If you are in debt or you need some quick cash to fix up your home, you can use a home equity loan to help. A home equity loan will basically release all the equity that is tied up in your home and provide you with some much-needed financial assistance. If you are struggling to meet your monthly payment obligations or you need money to buy a new car, consider a home equity loan. It is one of the easiest ways to get some quick cash to cover your expenses now.

There are two basic types of home equity loans, a standard home equity loan and a home equity line of credit (HELOC). Both loans will use the value of your home as collateral to give you the money you need now. The current market value of your home, minus you remaining payments will determine the equity that is left in your home. The longer you have owned your home, the higher your home equity will be because you do not have as many mortgage payments left to pay.

What is a bridge loan?:

If you want to buy a new home, but you have not sold your old home, you can use a bridge loan to secure your new home. The bridge loan is basically used as a down payment on your new home. This can really help a seller if they need some quick cash while their existing home is up for sell. Lenders generally do not release funds on a home equity loan if that home is currently listed.

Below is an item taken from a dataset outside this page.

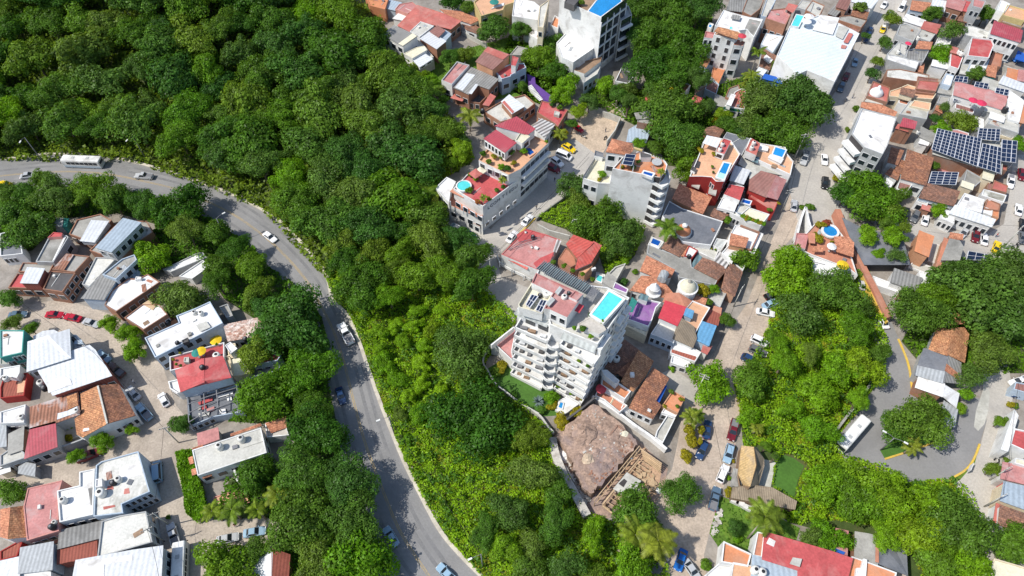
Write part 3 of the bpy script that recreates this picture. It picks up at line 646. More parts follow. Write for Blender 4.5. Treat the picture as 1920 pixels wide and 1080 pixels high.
def bus(rear,front,label,L=10.5,low='greywall',z=0.):
    a=px(rear); b=px(front); A=P(a[0],a[1],3.0); B=P(b[0],b[1],3.0); c=(A+B)/2; ang=eang(A,B); w=2.5; h=3.05
    o=empty('bus',(c.x,c.y,0),ang); tag(o,label,'bus')
    hw=w/2; X=L/2; prof=[(-hw,.35),(-hw,2.6),(-hw+.12,2.95),(-hw+.35,h),(hw-.35,h),(hw-.12,2.95),(hw,2.6),(hw,.35)]
    vs=[];fs=[]
    for x,sc,dz in ((-X,.95,-.06),(-X+.15,1,0),(X-.35,1,0),(X-.08,.97,-.05),(X,.92,-.35)):
        for y,zz in prof: vs.append((x,y*sc,zz+(dz if zz>2 else 0)))
    for i in range(4):
        for j in range(8): fs.append((i*8+j,i*8+(j+1)%8,(i+1)*8+(j+1)%8,(i+1)*8+j))
    fs+=[tuple(reversed(range(8))),tuple(32+j for j in range(8))]
    x=mk_local('body',vs,fs,'white',o)
    bm=bmesh.new(); bm.from_mesh(x.data); bmesh.ops.recalc_face_normals(bm,faces=bm.faces); bm.to_mesh(x.data); bm.free()
    for s in (-1,1):
        for k in range(7): mk_local('side_window',*boxv((-X+1.1+k*(L-2.0)/7+.2,s*(hw+.005),1.55),(L-2.4)/7-.12,.03,.85),'glass',o)
        mk_local('skirt_panel',*boxv((0,s*(hw+.004),.4),L-.6,.03,.75),low,o)
        mk_local('headlight',*boxv((X-.02,s*.85,.75),.08,.35,.2),'lens',o); mk_local('mirror',*boxv((X+.1,s*(hw+.12),1.9),.12,.16,.4),'rubber',o)
    f=[Vector((X-.03,-hw*.86,1.2)),Vector((X-.03,hw*.86,1.2)),Vector((X-.05,hw*.86,2.35)),Vector((X-.05,-hw*.86,2.35))]
    f=[q+Vector((.06,0,0)) for q in f]; mk_local('windscreen',f+[q-Vector((.08,0,0)) for q in f],[(0,1,2,3),(4,7,6,5),(0,4,5,1),(1,5,6,2),(2,6,7,3),(3,7,4,0)],'glass',o)
    mk_local('rear_window',*boxv((-X+.02,0,1.6),.06,1.8,.8),'glass',o)
    for x0 in (-L*.18,L*.2): mk_local('roof_hatch',*boxv((x0,0,h),.75,.75,.10),'greywall',o)
    mb=MB(); mb.tube([(0,-.14,0),(0,.14,0)],.48,14)
    for xx in (X-2.2,-X+2.6):
        for s in (-1,1):
            t=mk_local('wheel',mb.v,mb.f,'rubber',o,loc=(xx,s*(hw-.14),.48))
            m2=MB(); m2.tube([(0,-.15,0),(0,.15,0)],.27,12); mk_local('rim',m2.v,m2.f,'alu',t)
    return o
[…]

In order to qualify for a bridge loan, you need to have a good credit rating. Lenders will take a look at your debt-to-income ratio and they want to see someone that can control their spending and is worthy of a loan. A lender will look at the long-term financing of your new home and determine if you are eligible for the bridge loan.

A bridge loan is a little more expensive than a home equity loan, but it can really help you if you need some money now. Each lender has different standards and different rates when it comes to bridge loans. Once you sell your home, the bridge loan needs to be paid in full plus any interest fees and other fees. You will have around $2,000 in other fees which include appraisal fees, title fees, and administration fees. There is also a loan origination fee which is based off the loan amount.